Le plat de fromages issus en droite lignée du terroir corse, escorté en cela par un succulent confit de figues blanches, fut la pénultième touche à ce tableau gastronomique d’une pure merveille.
Le dessert, mélange de parfums glacés et de sorbets inestimables, vint couronner le tout comme le vernissage accomplit à la postérité une toile de maître.
Cette soirée passée sous les auspices originels de notre ami Jean-Pierre, connut son content de musique et de chants endémiques, grâce à la dextérité et à l’organe de trois jeunes musiciens du cru qui bercèrent nos esprits et enchantèrent nos cœurs.
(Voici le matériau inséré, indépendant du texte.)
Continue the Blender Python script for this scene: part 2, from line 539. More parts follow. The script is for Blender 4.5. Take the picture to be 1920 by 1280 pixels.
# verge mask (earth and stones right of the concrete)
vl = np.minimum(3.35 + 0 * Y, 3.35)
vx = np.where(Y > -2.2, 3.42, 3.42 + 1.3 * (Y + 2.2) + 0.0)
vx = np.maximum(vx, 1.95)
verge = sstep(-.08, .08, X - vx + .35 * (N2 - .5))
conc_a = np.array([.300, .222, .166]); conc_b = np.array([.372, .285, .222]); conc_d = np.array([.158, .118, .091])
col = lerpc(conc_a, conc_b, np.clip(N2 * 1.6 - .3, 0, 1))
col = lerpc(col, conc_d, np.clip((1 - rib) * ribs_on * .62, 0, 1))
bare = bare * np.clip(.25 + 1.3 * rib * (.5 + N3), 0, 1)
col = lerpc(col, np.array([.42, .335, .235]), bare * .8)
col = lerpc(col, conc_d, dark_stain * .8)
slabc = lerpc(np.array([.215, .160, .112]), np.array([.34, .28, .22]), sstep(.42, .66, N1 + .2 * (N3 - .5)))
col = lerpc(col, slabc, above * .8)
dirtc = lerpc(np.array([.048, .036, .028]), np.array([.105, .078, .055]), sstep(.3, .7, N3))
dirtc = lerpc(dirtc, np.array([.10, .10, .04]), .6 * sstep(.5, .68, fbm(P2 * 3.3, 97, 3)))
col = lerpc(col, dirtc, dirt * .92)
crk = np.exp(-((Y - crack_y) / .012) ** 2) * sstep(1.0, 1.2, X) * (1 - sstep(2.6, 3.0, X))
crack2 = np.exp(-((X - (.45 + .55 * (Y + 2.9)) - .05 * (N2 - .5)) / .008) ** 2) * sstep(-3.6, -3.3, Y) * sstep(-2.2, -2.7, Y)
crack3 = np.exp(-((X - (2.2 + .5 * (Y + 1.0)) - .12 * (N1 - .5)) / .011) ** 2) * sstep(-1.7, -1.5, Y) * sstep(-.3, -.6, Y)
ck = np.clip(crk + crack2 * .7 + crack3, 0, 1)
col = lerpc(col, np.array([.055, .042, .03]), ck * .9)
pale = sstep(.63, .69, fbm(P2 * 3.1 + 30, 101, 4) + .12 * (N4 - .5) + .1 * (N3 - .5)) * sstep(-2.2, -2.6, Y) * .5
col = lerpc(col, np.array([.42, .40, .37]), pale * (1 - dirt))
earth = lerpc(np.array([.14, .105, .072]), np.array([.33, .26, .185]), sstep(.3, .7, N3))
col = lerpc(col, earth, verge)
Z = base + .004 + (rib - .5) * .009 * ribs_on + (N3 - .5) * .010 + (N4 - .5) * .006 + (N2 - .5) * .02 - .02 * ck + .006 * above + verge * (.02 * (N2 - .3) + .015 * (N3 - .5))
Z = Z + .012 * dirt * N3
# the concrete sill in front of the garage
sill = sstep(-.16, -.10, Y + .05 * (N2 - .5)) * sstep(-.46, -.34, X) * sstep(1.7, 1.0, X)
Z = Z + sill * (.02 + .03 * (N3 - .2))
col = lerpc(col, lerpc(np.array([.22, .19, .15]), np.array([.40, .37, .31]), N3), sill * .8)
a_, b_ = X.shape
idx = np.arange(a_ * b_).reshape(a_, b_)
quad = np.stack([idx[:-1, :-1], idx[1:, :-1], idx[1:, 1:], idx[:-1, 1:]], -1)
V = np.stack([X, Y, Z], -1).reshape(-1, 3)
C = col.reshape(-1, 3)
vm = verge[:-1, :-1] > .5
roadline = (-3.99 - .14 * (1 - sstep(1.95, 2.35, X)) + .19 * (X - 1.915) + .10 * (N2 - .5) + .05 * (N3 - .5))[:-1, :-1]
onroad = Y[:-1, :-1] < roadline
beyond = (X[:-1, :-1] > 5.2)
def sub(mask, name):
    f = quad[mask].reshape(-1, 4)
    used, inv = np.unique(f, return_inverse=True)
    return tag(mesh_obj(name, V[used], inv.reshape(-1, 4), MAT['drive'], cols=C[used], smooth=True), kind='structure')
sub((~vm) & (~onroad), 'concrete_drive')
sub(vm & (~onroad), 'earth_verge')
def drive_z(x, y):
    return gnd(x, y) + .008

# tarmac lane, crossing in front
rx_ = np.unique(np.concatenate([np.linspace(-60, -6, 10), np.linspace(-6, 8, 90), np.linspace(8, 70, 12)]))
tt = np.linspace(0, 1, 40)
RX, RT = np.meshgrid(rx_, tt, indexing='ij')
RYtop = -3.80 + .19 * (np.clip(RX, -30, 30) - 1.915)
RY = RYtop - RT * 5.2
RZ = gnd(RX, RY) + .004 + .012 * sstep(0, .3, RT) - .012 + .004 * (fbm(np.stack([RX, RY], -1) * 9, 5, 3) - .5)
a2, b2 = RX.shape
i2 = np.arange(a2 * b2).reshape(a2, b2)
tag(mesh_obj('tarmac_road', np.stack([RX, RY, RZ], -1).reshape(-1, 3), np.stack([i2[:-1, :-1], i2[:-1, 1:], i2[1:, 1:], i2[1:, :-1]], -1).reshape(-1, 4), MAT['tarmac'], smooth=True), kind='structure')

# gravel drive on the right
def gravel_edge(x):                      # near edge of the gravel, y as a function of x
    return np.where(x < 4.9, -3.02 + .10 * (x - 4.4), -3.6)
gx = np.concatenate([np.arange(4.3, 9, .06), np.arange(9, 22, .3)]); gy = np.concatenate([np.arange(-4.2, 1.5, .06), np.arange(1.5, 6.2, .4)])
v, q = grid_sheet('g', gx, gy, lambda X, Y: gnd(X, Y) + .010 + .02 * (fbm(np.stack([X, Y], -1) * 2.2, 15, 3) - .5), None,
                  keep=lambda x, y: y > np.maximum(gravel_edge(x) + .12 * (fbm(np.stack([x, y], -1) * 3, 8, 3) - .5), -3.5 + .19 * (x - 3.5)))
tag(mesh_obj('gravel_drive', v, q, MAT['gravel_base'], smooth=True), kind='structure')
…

Puis vint le moment de se quitter. Tous, ceux qui savaient ou ne savaient pas, nous sommes rapprochés les uns des autres comme en un seul et même chœur et avons entamé le « Dio vi salvi Régina » ce chant de gloire, cet hymne d’amour qui réunit l’âme et l’esprit des hommes de ce pays pour remercier notre hôte de son inénarrable accueil et son inestimable amitié.
En vérité, peu de gens auront vécu une si belle aventure. Certains, arrivés la veille, s’étaient déjà retrouvés pour affronter l’événement, en prenant un peu d’avance sur l’amitié et la convivialité qui les liaient depuis quelques décennies, soit à travers le sport, soit à travers la vie professionnelle, soit à travers la vie simplement, mais toujours avec le même enthousiasme, le même amour des retrouvailles et le même plaisir d’encore une fois savoir que tous étaient là, présents, fidèles et attentionnés.
Merci, Jean-Pierre, d’avoir permis, une fois encore, ce tour de magie que seuls les êtres hors du commun peuvent réaliser.
Nous l’avions vécu avec Daniel, Jean et quelques autres. Nous espérons le revivre, intensément. Mais qui sera le prochain ? Il y en aura-t-il seulement un autre ? Je crois que tous l’espèrent. A celui là, d’avance, je dédie mes plus profonds sentiments d’amitié et d’affection.